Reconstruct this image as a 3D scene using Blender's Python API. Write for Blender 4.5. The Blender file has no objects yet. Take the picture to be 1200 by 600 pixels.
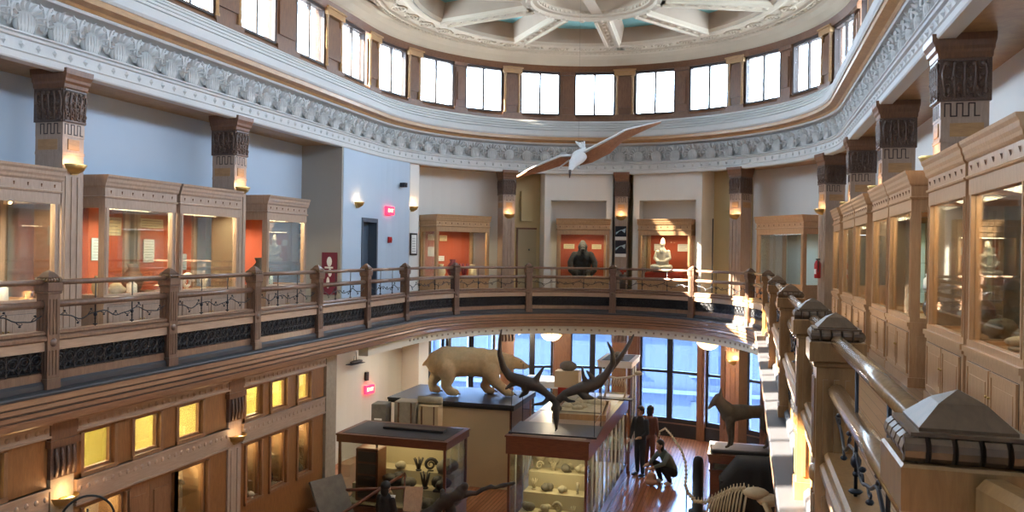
import bpy, math, random
from mathutils import Vector, Matrix
random.seed(7)
PI = math.pi
R = math.radians
C = bpy.context.scene.collection
EYE = 1.57
TH = 0.2802428          # camera yaw to the left of the hall axis
CX, CY = -3.59, 19.18   # centre of the apse
GF = -4.1               # ground floor level
YN = -3.0               # near end of the hall

# ------------------------------------------------------------------ materials
def nodes(name):
    m = bpy.data.materials.new(name); m.use_nodes = True
    nt = m.node_tree
    return m, nt, nt.nodes['Principled BSDF']

def plain(name, col, rough=.6, metal=0.0, bump=0.0, bscale=40, var=0.0, vscale=3, spec=None, coat=0):
    m, nt, b = nodes(name)
    b.inputs['Base Color'].default_value = (*col, 1)
    b.inputs['Roughness'].default_value = rough
    b.inputs['Metallic'].default_value = metal
    if spec is not None: b.inputs['Specular IOR Level'].default_value = spec
    if coat: b.inputs['Coat Weight'].default_value = coat; b.inputs['Coat Roughness'].default_value = .15
    tc = nt.nodes.new('ShaderNodeTexCoord')
    if var:
        n = nt.nodes.new('ShaderNodeTexNoise'); n.inputs['Scale'].default_value = vscale; n.inputs['Detail'].default_value = 4
        nt.links.new(tc.outputs['Object'], n.inputs['Vector'])
        r = nt.nodes.new('ShaderNodeMix'); r.data_type = 'RGBA'
        r.inputs[6].default_value = (*[c * (1 - var) for c in col], 1)
        r.inputs[7].default_value = (*[min(1, c * (1 + var)) for c in col], 1)
        nt.links.new(n.outputs['Fac'], r.inputs[0]); nt.links.new(r.outputs[2], b.inputs['Base Color'])
    if bump:
        n = nt.nodes.new('ShaderNodeTexNoise'); n.inputs['Scale'].default_value = bscale
        nt.links.new(tc.outputs['Object'], n.inputs['Vector'])
        bp = nt.nodes.new('ShaderNodeBump'); bp.inputs['Strength'].default_value = bump; bp.inputs['Distance'].default_value = .01
        nt.links.new(n.outputs['Fac'], bp.inputs['Height']); nt.links.new(bp.outputs['Normal'], b.inputs['Normal'])
    return m

def wood(name, c1, c2, rough=.38, scale=(1, 1, 1), ring=6, coat=.15):
    m, nt, b = nodes(name)
    tc = nt.nodes.new('ShaderNodeTexCoord'); mp = nt.nodes.new('ShaderNodeMapping')
    mp.inputs['Scale'].default_value = scale
    nt.links.new(tc.outputs['Object'], mp.inputs['Vector'])
    n = nt.nodes.new('ShaderNodeTexNoise'); n.inputs['Scale'].default_value = ring; n.inputs['Detail'].default_value = 6
    n.inputs['Roughness'].default_value = .65; n.inputs['Distortion'].default_value = .6
    nt.links.new(mp.outputs['Vector'], n.inputs['Vector'])
    r = nt.nodes.new('ShaderNodeValToRGB')
    r.color_ramp.elements[0].position = .3; r.color_ramp.elements[0].color = (*c1, 1)
    r.color_ramp.elements[1].position = .7; r.color_ramp.elements[1].color = (*c2, 1)
    nt.links.new(n.outputs['Fac'], r.inputs['Fac']); nt.links.new(r.outputs['Color'], b.inputs['Base Color'])
    b.inputs['Roughness'].default_value = rough
    b.inputs['Coat Weight'].default_value = coat; b.inputs['Coat Roughness'].default_value = .2
    return m

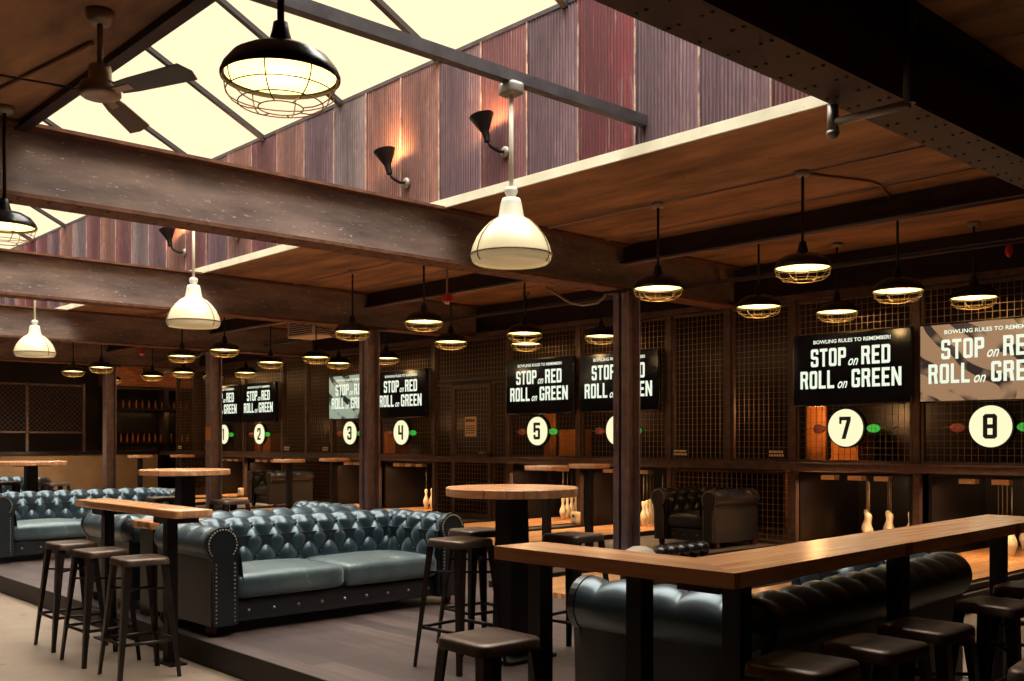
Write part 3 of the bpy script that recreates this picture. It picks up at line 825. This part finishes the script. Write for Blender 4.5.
sofa0 = chesterfield('chesterfield_sofa', 'teal leather chesterfield sofa in the middle, left of the round bar table', 2.3, .98, .76, 2, M['leather'], 'sofa', (-6.85, 4.22, pz), R(90), 'teal chesterfield sofas', M['leatherseat'])
dup(sofa0, (-12.25, 4.36, pz), R(90), 'teal leather chesterfield sofa at the left edge behind the narrow bar table')
dup(sofa0, (-17.6, 4.5, pz), R(90), 'teal leather chesterfield sofa farthest away at the left edge, behind another sofa')
dup(sofa0, (-2.62, 4.28, pz), R(-85.5), 'dark-backed chesterfield sofa seen from behind under the right-hand L-shaped table')
dup(sofa0, (-8.28, 4.25, pz), R(-90), 'chesterfield sofa backing onto the middle sofa, seen under the narrow bar table')
arm0 = chesterfield('chesterfield_armchair', 'dark leather chesterfield armchair in the cage recess left of lane seven', 1.08, 1.04, .74, 1, M['leatherdark'], 'armchair', (-7.86, 10.74, pz), 0, 'dark chesterfield armchairs')
dup(arm0, (-18.35, 10.55, pz), 0, 'dark leather chesterfield armchair far back between lane two and lane three')

# ------------------------------------------------------------------ stools
def stool(label, loc, rz=0):
    t = thing('bar_stool', label, 'stool', loc, rz, 'metal bar stools')
    H = .76; top = .135; ft = .198
    def rr(h, rad, n=5):
        pts = []
        for cx, cy, a0 in ((h - rad, h - rad, 0), (-h + rad, h - rad, 90), (-h + rad, -h + rad, 180), (h - rad, -h + rad, 270)):
            for i in range(n + 1):
                a = R(a0 + 90 * i / n); pts.append((cx + rad * math.cos(a), cy + rad * math.sin(a)))
        return pts
    mb = MB(); rings = [(rr(.152, .045), H - .045), (rr(.150, .045), H - .012), (rr(.141, .04), H - .001), (rr(.10, .03), H - .002), (rr(.05, .02), H - .006)]
    n = len(rings[0][0]); vs = []; fs = []
    for pts, z in rings: vs += [(x, y, z) for x, y in pts]
    for i in range(len(rings) - 1):
        for k in range(n): fs.append((i * n + k, i * n + (k + 1) % n, (i + 1) * n + (k + 1) % n, (i + 1) * n + k))
    fs.append([(len(rings) - 1) * n + k for k in range(n)])
    mb.add(vs, fs, True)
    mb.build('seat', M['seatmetal'], t)
    for sx in (-1, 1):
        for sy in (-1, 1):
            # folded angle leg, splayed and tapering, with its corner outward
            a = Vector((sx * .137, sy * .137, H - .02)); b = Vector((sx * ft, sy * ft, 0.0))
            wt, wb, th = .052, .026, .004
            def sect(p, w): return [p, p - Vector((sx * w, 0, 0)), p - Vector((sx * w, -0, 0)) - Vector((0, sy * th, 0)), p - Vector((sx * th, sy * th, 0)), p - Vector((sx * th, sy * w, 0)), p - Vector((0, sy * w, 0))]
            A = sect(a, wt); B = sect(b, wb); mid = sect(a.lerp(b, .93), wb); n6 = 6
            lm = MB(); lm.add(A + mid + B, [list(range(6))[::-1], list(range(12, 18))] + [(q * 6 + i, q * 6 + (i + 1) % 6, (q + 1) * 6 + (i + 1) % 6, (q + 1) * 6 + i) for q in range(2) for i in range(6)])
            lm.build('leg', M['stool'], t)
    def edge(z):
        k = (H - .02 - z) / (H - .02); return (.137 + (ft - .137) * k) - .012
    for z, th in ((.235, .011), ):
        e = edge(z)
        for p, q in (((-e, -e), (e, -e)), ((e, -e), (e, e)), ((e, e), (-e, e)), ((-e, e), (-e, -e))):
            MB().tube([(p[0], p[1], z), (q[0], q[1], z)], th, 6).build('footrest_bar', M['stool'], t)
    e = edge(.56); br = MB()
    br.tube([(-e, -e, .56), (e, e, .56)], .008, 6).tube([(-e, e, .555), (e, -e, .555)], .008, 6)
    br.build('cross_brace', M['stool'], t)
    return t
st0 = stool('bar stool at the left bar table, leftmost of its three on the concrete', (-7.62, 2.64, 0))
def st(x, y, z, lab, rz=0): return dup(st0, (x, y, z), rz, lab)
st(-6.97, 2.61, 0, 'bar stool at the left bar table, middle one of the three', R(2))
st(-6.34, 2.62, 0, 'bar stool at the left bar table, nearest and rightmost of the three', R(-3))
st(-4.60, 3.84, pz, 'bar stool in front of the round bar table, lit wooden brown seat', R(4))
st(-5.02, 4.34, pz, 'bar stool tucked behind the front stool, left of the round table pedestal', R(-6))
st(-4.36, 4.56, pz, 'bar stool behind the round table pedestal on its right side', R(5))
st(-2.86, 2.53, 0, 'bar stool at bottom centre in front of the short arm of the L-shaped table', R(-2))
st(-1.82, 3.02, 0, 'bar stool nearest the camera in the row along the right-hand L-shaped table', R(3))
st(-1.81, 3.50, 0, 'second bar stool in the row along the right-hand L-shaped table', R(-2))
st(-1.84, 3.98, 0, 'third bar stool in the row along the right-hand L-shaped table', R(2))
st(-1.88, 4.8, 0, 'fourth bar stool in the row, beside the end leg of the L-shaped table', R(-3))
st(-1.97, 5.46, 0, 'last bar stool in the row at the right edge, behind the fourth', R(2))
st(-1.18, 3.56, 0, 'bar stool cut off in the bottom right corner of the picture', R(8))
st(-9.22, 4.72, pz, 'bar stool right of the second round table behind the middle sofa', R(5))
st(-10.12, 4.45, pz, 'bar stool left of the second round table behind the middle sofa', R(-4))
st(-15.4, 4.45, pz, 'bar stool left of the far round table at the left edge', R(-4))
st(-14.6, 4.85, pz, 'bar stool right of the far round table at the left edge', R(6))

# ------------------------------------------------------------------ tables
def bar_leg(mb, x, y, z0, z1):
    mb.box(x - .036, y - .036, z0 + .012, x + .036, y + .036, z1)
def foot_plate(mb, x, y, z0, w=.13): mb.box(x - w, y - .06, z0, x + w, y + .06, z0 + .012)
# left narrow table
t = thing('bar_table', 'long narrow timber bar table with three stools at the platform edge on the left', 'table', (-7.08, 2.92, 0))
MB().rbox((0, .0, 1.025), (1.78, .26, .055), .006, 3).build('tabletop', M['table'], t)
for xx in (-.57, .53):
    l = MB(); bar_leg(l, xx, 0, 0, .996); lo = l.build('leg', M['black'], t)
    f = MB(); foot_plate(f, xx, 0, 0); f.build('foot_plate', M['black'], lo)
    MB().box(xx - .02, -.11, .955, xx + .2, .11, .996).build('bracket', M['black'], t)
# L table on the right
t = thing('l_shaped_bar_table', 'L-shaped timber bar table wrapping the dark sofa on the right', 'table', (-1.92, 2.77, 0))
def rel(p): return (p[0] + 1.92, p[1] - 2.77)
arm1 = [(-3.10, 2.77), (-1.92, 2.77), (-2.28, 3.04), (-3.10, 3.04)]
arm2 = [(-1.92, 2.77), (-2.10, 6.1), (-2.45, 6.1), (-2.28, 3.04)]
MB().prism([rel(p) for p in arm1], 1.012, 1.066).build('tabletop', M['table'], t)
MB().prism([rel(p) for p in arm2], 1.012, 1.066).build('tabletop', M['tableY'], t)
for xx, yy in ((-2.96, 2.9), (-2.43, 2.9), (-2.02, 2.93), (-2.09, 4.25), (-2.28, 5.83)):
    X, Y = rel((xx, yy)); l = MB(); bar_leg(l, X, Y, 0, 1.011); lo = l.build('leg', M['black'], t)
    f = MB(); foot_plate(f, X, Y, 0, .06); f.build('foot_plate', M['black'], lo)
for xx, yy in ((-2.1, 2.93),):
    X, Y = rel((xx, yy)); MB().box(X - .16, Y - .025, .965, X + .02, Y + .025, 1.011).build('bracket', M['black'], t)
# console between the sofa backs
t = thing('console_ledge', 'low timber ledge between the two sofa backs, seen under the bar table', 'ledge', (-7.56, 3.14, pz))
MB().rbox((0, .22, .70), (.36, .44, .06), .006, 3).build('top', M['tableY'], t)
for yy in (.08, .36): MB().box(-.12, yy - .04, 0, .12, yy + .04, .67).build('leg', M['black'], t)
# round tables
def round_table(label, loc, r):
    t = thing('round_bar_table', label, 'table', loc, 0, 'round bar tables')
    MB().lathe([(0, 1.0), (r - .006, 1.0), (r, 1.006), (r, 1.048), (r - .006, 1.055), (0, 1.055)], 56, smooth=False).build('tabletop', M['table'], t)
    MB().hexa([(-.088, -.088, .03), (.088, -.088, .03), (.088, .088, .03), (-.088, .088, .03)], [(-.07, -.07, .985), (.07, -.07, .985), (.07, .07, .985), (-.07, .07, .985)]).build('pedestal', M['black'], t)
    MB().box(-.2, -.2, .984, .2, .2, .9995).build('top_plate', M['black'], t)
    MB().rbox((0, 0, .015), (.4, .4, .03), .01, 2).build('base_plate', M['black'], t)
    return t
round_table('round timber bar table with a black pedestal in the centre', (-4.58, 4.24, pz), .41)
round_table('round timber bar table behind the left narrow table, second from the camera', (-9.66, 4.46, pz), .44)
round_table('round timber bar table farthest away at the left edge', (-15.0, 4.65, pz), .47)
# small square post tables between the lanes
pt0 = None
for k in range(3):
    for j, (x, y) in enumerate(((-7.68, 7.62), (-7.92, 8.55))):
        lab = 'small square table on a thin black post between lane %s and lane %s, %s one' % (LANES[2 * k + 2] if k < 3 else '', LANES[2 * k + 1], 'front' if j == 0 else 'rear')
        p = (x - PER * k, y, pz)
        if pt0 is None:
            pt0 = thing('post_table', lab, 'table', p, 0, 'small post tables')
            MB().rbox((0, 0, 1.05), (.34, .34, .055), .005, 2).build('tabletop', M['table'], pt0)
            MB().box(-.036, -.036, .012, .036, .036, 1.02).build('post', M['black'], pt0)
            MB().box(-.16, -.16, 0, .16, .16, .015).build('base_plate', M['black'], pt0)
        else: dup(pt0, p, None, lab)

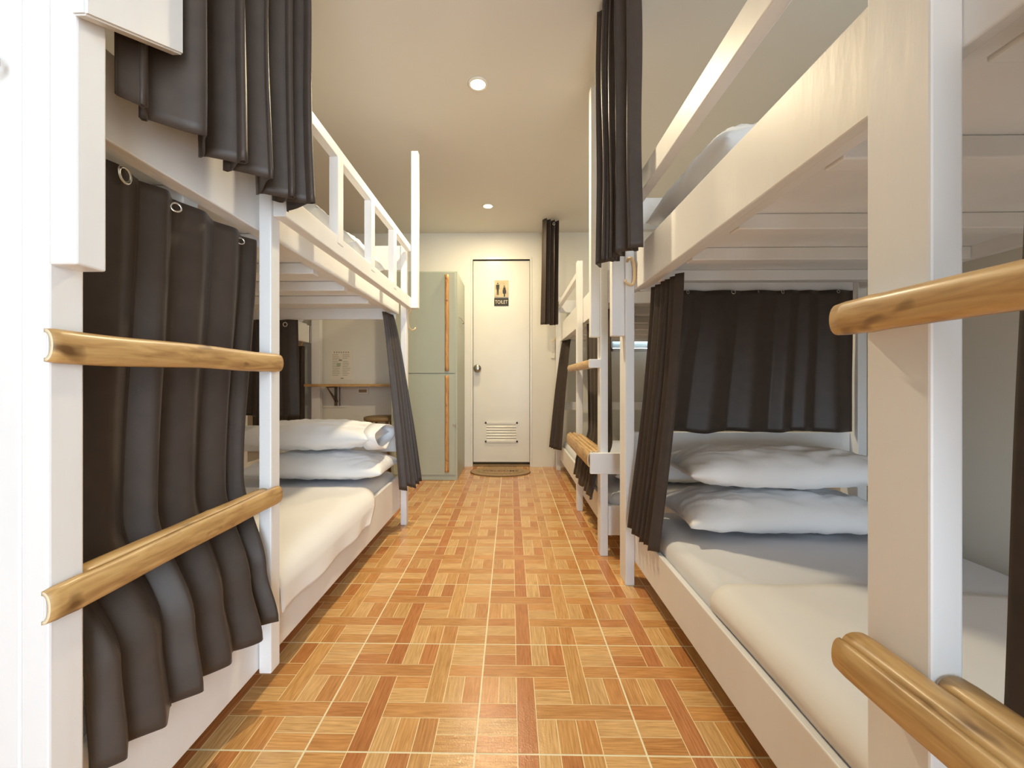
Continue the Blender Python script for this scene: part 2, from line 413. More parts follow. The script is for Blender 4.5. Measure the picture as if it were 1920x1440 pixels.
..............................
### Exercise directions
Where a line holds "pixels", copy it out.

### Solution
Reconstruct this image as a 3D scene using Blender's Python API. Write for Blender 4.5. The Blender file has no objects yet. Take the picture to be 1200 by 600 pixels.
Continue the Blender Python script for this scene: part 2, from line 413. More parts follow. The script is for Blender 4.5. Measure the picture as if it were 1920x1440 pixels.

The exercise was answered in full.